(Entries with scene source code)
◇ ◇ ◇ ◇ ◇

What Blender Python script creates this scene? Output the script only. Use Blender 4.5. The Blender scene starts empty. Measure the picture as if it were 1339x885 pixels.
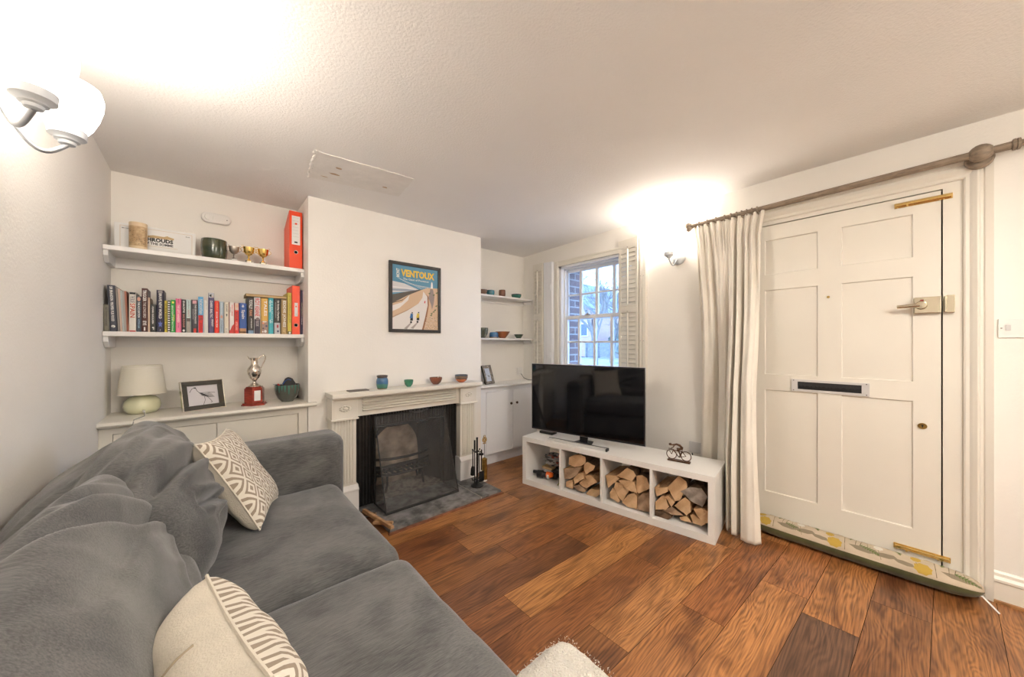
import bpy, math, random
from mathutils import Vector, Matrix, noise
from math import sin, cos, pi, radians as R
C = bpy.context.scene.collection
WM = {}

# ------------------------------------------------------------ materials
def _n(t, typ, x=0, y=0):
    n = t.nodes.new(typ); n.location = (x, y); return n

def mat(name, col, rough=0.5, metal=0.0, noise_scale=0, noise_amt=0.0, bump=0.0, bump_scale=60, coat=0.0,
        sheen=0.0, stretch=(1, 1, 1), emit=0.0, trans=0.0, ior=1.45, alpha=1.0, col2=None, spec=0.5):
    m = bpy.data.materials.new(name); m.use_nodes = True
    t = m.node_tree; b = t.nodes['Principled BSDF']
    b.inputs['Base Color'].default_value = (*col, 1)
    b.inputs['Roughness'].default_value = rough
    b.inputs['Metallic'].default_value = metal
    b.inputs['Specular IOR Level'].default_value = spec
    b.inputs['Coat Weight'].default_value = coat
    b.inputs['Sheen Weight'].default_value = sheen
    b.inputs['Transmission Weight'].default_value = trans
    b.inputs['IOR'].default_value = ior
    b.inputs['Alpha'].default_value = alpha
    if emit:
        b.inputs['Emission Color'].default_value = (*col, 1); b.inputs['Emission Strength'].default_value = emit
    tc = _n(t, 'ShaderNodeTexCoord', -1200); mp = _n(t, 'ShaderNodeMapping', -1000)
    mp.inputs['Scale'].default_value = stretch
    t.links.new(tc.outputs['Object'], mp.inputs['Vector'])
    if noise_scale:
        nz = _n(t, 'ShaderNodeTexNoise', -800); nz.inputs['Scale'].default_value = noise_scale
        nz.inputs['Detail'].default_value = 6
        t.links.new(mp.outputs[0], nz.inputs['Vector'])
        rp = _n(t, 'ShaderNodeValToRGB', -500)
        c2 = col2 or tuple(min(1, c * (1 + noise_amt)) for c in col)
        c1 = col if col2 else tuple(c * (1 - noise_amt) for c in col)
        rp.color_ramp.elements[0].color = (*c1, 1); rp.color_ramp.elements[1].color = (*c2, 1)
        rp.color_ramp.elements[0].position = .35; rp.color_ramp.elements[1].position = .65
        t.links.new(nz.outputs['Fac'], rp.inputs['Fac']); t.links.new(rp.outputs[0], b.inputs['Base Color'])
    if bump:
        n2 = _n(t, 'ShaderNodeTexNoise', -800, -300); n2.inputs['Scale'].default_value = bump_scale
        n2.inputs['Detail'].default_value = 4
        t.links.new(mp.outputs[0], n2.inputs['Vector'])
        bp = _n(t, 'ShaderNodeBump', -300, -300); bp.inputs['Strength'].default_value = bump
        bp.inputs['Distance'].default_value = .01
        t.links.new(n2.outputs['Fac'], bp.inputs['Height']); t.links.new(bp.outputs[0], b.inputs['Normal'])
    return m

M = {}
def mm(key, *a, **k):
    if key not in M: M[key] = mat(key, *a, **k)
    return M[key]

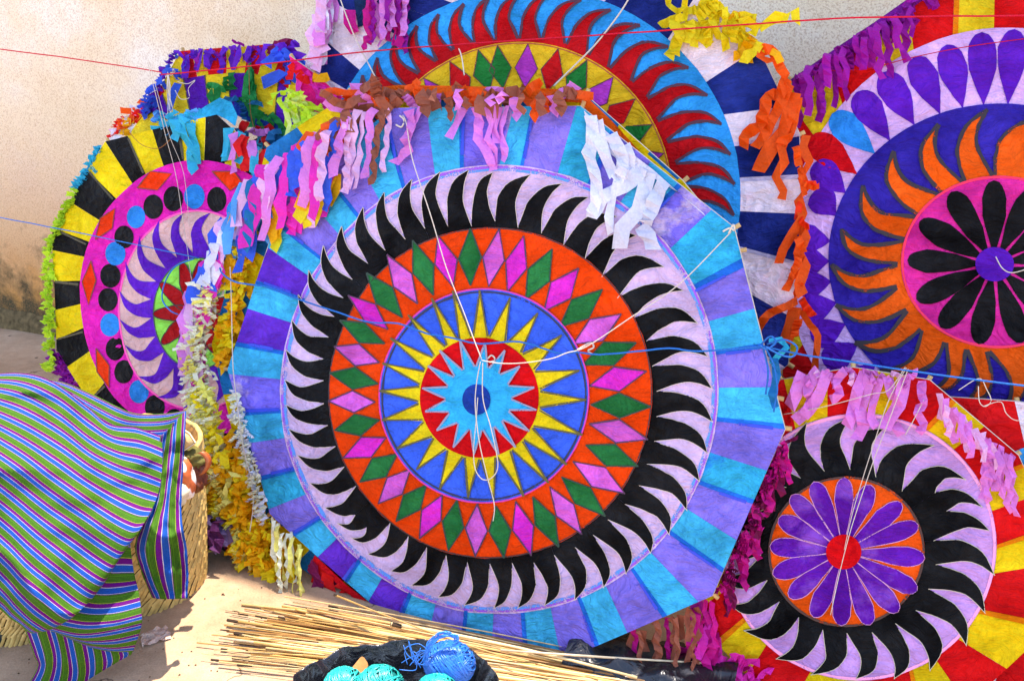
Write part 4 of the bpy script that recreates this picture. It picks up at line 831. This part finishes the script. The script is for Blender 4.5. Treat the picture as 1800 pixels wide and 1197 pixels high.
cord('tan_thread', K3, [(236, 236, .02), (262, 258, .03), (290, 264, .03), (312, 248, .03)], .0012, thread_tan, 'brown thread curve on the top stripes of the left kite')
cord('tan_thread', K4, [(455, 118, .05), (456, 160, .05), (458, 205, .05), (466, 240, .05)], .0012, thread_tan, 'brown thread dangling over the violet and yellow kite')
cord('thin_string', K6, [(1748, 452, .02), (1758, 472, .03), (1775, 480, .03), (1805, 472, .04), (1850, 455, .05)], .0014, cord_white, 'white string end at the centre of the upper right kite')
cord('red_thread', K6, [(1440, 130, .03), (1520, 127, .03), (1600, 108, .03), (1700, 88, .03), (1860, 66, .03)], .0012, cord_red, 'thin red thread across the violet petals of the upper right kite')
for pts, lab in (([(1590, 643, .06), (1560, 700, .05), (1530, 790, .04), (1500, 890, .03), (1484, 962, .02)], 'pale string from the blue string to the red middle of the bottom right kite'), ([(1593, 645, .06), (1566, 720, .05), (1536, 800, .04), (1500, 910, .03), (1478, 990, .03), (1460, 1074, .02)], 'pale string crossing the purple daisy of the bottom right kite'),
                 ([(1378, 727, .02), (1450, 712, .03), (1530, 690, .04), (1560, 682, .05), (1588, 642, .06)], 'pale string across the pink strips of the bottom right kite'), ([(1622, 700, .03), (1604, 735, .03), (1590, 762, .02)], 'short pale string on the red panel of the bottom right kite'),
                 ([(1680, 682, .05), (1715, 662, .05), (1728, 680, .05), (1736, 700, .05), (1726, 710, .05), (1716, 702, .05), (1714, 675, .05)], 'pale string loop under the blue string on the right'), ([(1722, 710, .05), (1752, 702, .05), (1762, 722, .05), (1780, 734, .05), (1812, 730, .05)], 'pale loose string end at the right edge above the red panel')):
    cord('thin_string', K7, pts, .0010, cord_white, lab)

# ------------------------------------------------------------------ basket under the striped cloth
straw = flat('woven_straw', (226, 186, 108), .6, .35, .2, 50, .3)
straw_d = flat('dark_straw', (120, 84, 40), .8, .2, .3, 50, .3)
def basket(BC, r0, r1, H, label):
    bk = empty('basket', BC, label, 'basket', 'straw baskets under the striped cloth')
    brad = lambda z: r0+(r1-r0)*(max(0, z)/H)**.8
    mb = MB(); rows = []
    for k, z in enumerate((0, 0, .03, .1, .2, .3, .4, H)):
        r = brad(z)-.008 if k else .001
        rows.append([Vector((cos(2*pi*j/48)*r, sin(2*pi*j/48)*r, z+.004)) for j in range(49)])
    for z in (H-.01, .3, .12):
        rows.append([Vector((cos(2*pi*j/48)*(brad(z)-.025), sin(2*pi*j/48)*(brad(z)-.025), z)) for j in range(49)])
    mb.grid(rows); mb.build('body', straw_d, bk, smooth=True)
    mb = MB(); nb_ = int(H/.0305)
    for lv in range(nb_):                                        # herringbone bands of slanted straw
        z0, z1 = lv*.0305, lv*.0305+.036; sl = .22 if lv % 2 else .12
        for j in range(72):
            a = 2*pi*(j+R.uniform(-.12, .12))/72; w = 2*pi/72*.46; P4 = []
            for z, aa in ((z0, a), (z1, a+sl)):
                for q in (-w, 0, w):
                    rr = brad(min(H, z))+(.005 if q == 0 else .0)+.003*(1 if (j+lv) % 2 else 0)+R.uniform(0, .002)
                    P4.append(Vector((cos(aa+q)*rr, sin(aa+q)*rr, z)))
            mb.grid([P4[:3], P4[3:]])
    mb.build('weave', straw, bk, kind='stuff', smooth=True)
    mb = MB(); mb.tube([Vector((cos(2*pi*j/60)*brad(H), sin(2*pi*j/60)*brad(H), H+.002+.003*sin(j*2.1))) for j in range(61)], .008, 8); mb.build('rim', straw, bk, smooth=True)
basket(Vector((-1.128, 2.22, 0)), .17, .212, .46, 'tall straw basket with bundles showing past the right edge of the striped cloth')
basket(Vector((-1.40, 2.08, 0)), .15, .15, .42, 'straw basket hidden under the left part of the cloth, only its foot showing')
# what shows inside: cloth bundles, a leather pouch and strap
def blob(name, c, r, mat, label, cat, sq=(1, 1, 1), rough=.25, seed=0, rot=0):
    bm = bmesh.new(); bmesh.ops.create_icosphere(bm, subdivisions=4, radius=1)
    for v in bm.verts:
        p = v.co.copy(); d = 1+rough*noise.noise(p*1.7+Vector((seed*3.1, 0, 0)))+rough*.5*noise.noise(p*4.1+Vector((0, seed, 0)))
        q = Vector((p.x*sq[0], p.y*sq[1], p.z*sq[2]))*r*d
        v.co = Vector((q.x*cos(rot)-q.y*sin(rot), q.x*sin(rot)+q.y*cos(rot), q.z))
    me = bpy.data.meshes.new('m'); bm.to_mesh(me); bm.free()
    return link(name, me, mat, None, c, label=label, cat=cat, smooth=True)
def patchwork():
    m, t, b = nodes('rust_and_white_hide'); tc = N(t, 'ShaderNodeTexCoord'); n1 = N(t, 'ShaderNodeTexNoise', Scale=16.0, Detail=1.0)
    t.links.new(tc.outputs['Object'], n1.inputs['Vector'])
    t.links.new(ramp(t, n1.outputs[0], [(.49, lin((240, 226, 214))), (.52, lin((196, 96, 44)))]), b.inputs['Base Color']); b.inputs['Roughness'].default_value = .7; return m
blob('bundle', at(322, 842, 2.40), .042, patchwork(), 'rust and white patterned bundle sticking up at the basket rim', 'bundle', (.8, .9, 1.5), .2, 2)
blob('bundle', at(336, 806, 2.44), .034, flat('olive_cloth', (120, 112, 56), .8, .2, .25, 30, .4), 'olive green bundle under the tan pouch in the basket', 'bundle', (1.2, 1, .8), .35, 4)
blob('bundle', at(336, 836, 2.46), .045, flat('brown_leather', (124, 58, 22), .45, .4, .2, 40, .3), 'dark brown leather bundle deep in the basket', 'bundle', (1, 1, 1), .35, 7)
blob('bundle', at(312, 868, 2.36), .03, flat('pale_cloth', (232, 212, 176), .8, .2, .15, 30, .4), 'pale cream cloth bundle low in the basket', 'bundle', (1, 1, 1.1), .25, 9)
tanl = flat('tan_leather', (206, 168, 108), .5, .4, .12, 40, .25); sti = flat('stitching', (240, 226, 196), .7, .2, .1, 60, .1)
def pouch(name, outline, t, mat, label, cat, th=.012):
    mb = MB(); n = len(outline); c = (sum(p[0] for p in outline)/n, sum(p[1] for p in outline)/n)
    ring = lambda f, d: [at(*mixp(c, p, f), t+d) for p in outline+[outline[0]]]
    mb.grid([ring(.02, -.018), ring(.55, -.015), ring(.95, -.004), ring(1, 0), ring(.95, th), ring(.02, th)])
    o = at(c[0], c[1], t); ob = mb.build(name, mat, None, o, loc=o, label=label, cat=cat, smooth=True)
    mb = MB(); mb.tube(ring(.88, -.010), .0016, 5); mb.build('stitching', sti, ob, o, smooth=True); return ob
pouch('leather_pouch', [(322, 752), (334, 760), (346, 778), (335, 786), (320, 796), (312, 790)], 2.42, tanl, 'small tan leather pouch with stitched edge in the basket', 'pouch')
mb = MB(); path = catmull([(342, 800), (352, 796), (362, 803), (365, 816), (358, 830), (350, 836)], 5)
mb.grid([[at(x-4, y+1, 2.36+.012*i/25) for i, (x, y) in enumerate(path)], [at(x-2, y, 2.35+.012*i/25) for i, (x, y) in enumerate(path)], [at(x+6, y-3, 2.36+.012*i/25) for i, (x, y) in enumerate(path)], [at(x+7, y-3, 2.375+.012*i/25) for i, (x, y) in enumerate(path)]])
o = at(355, 815, 2.36); mb.build('leather_strap', flat('saddle_leather', (176, 84, 30), .4, .45, .15, 40, .25), None, o, loc=o, label='curled brown leather strap at the back rim of the basket', cat='strap', smooth=True)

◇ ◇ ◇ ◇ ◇

**Your goal:** Only the lines from the start of the records to the line with "n = t.nodes.new(typ);" belong in the copy. Print them exactly, minus pictures.

**The completed task:**
What Blender Python script creates this scene? Output the script only. Use Blender 4.5. The Blender scene starts empty. Measure the picture as if it were 1339x885 pixels.
import bpy, math, random
from mathutils import Vector, Matrix, noise
from math import sin, cos, pi, radians as R
C = bpy.context.scene.collection
WM = {}

# ------------------------------------------------------------ materials
def _n(t, typ, x=0, y=0):
    n = t.nodes.new(typ); n.location = (x, y); return n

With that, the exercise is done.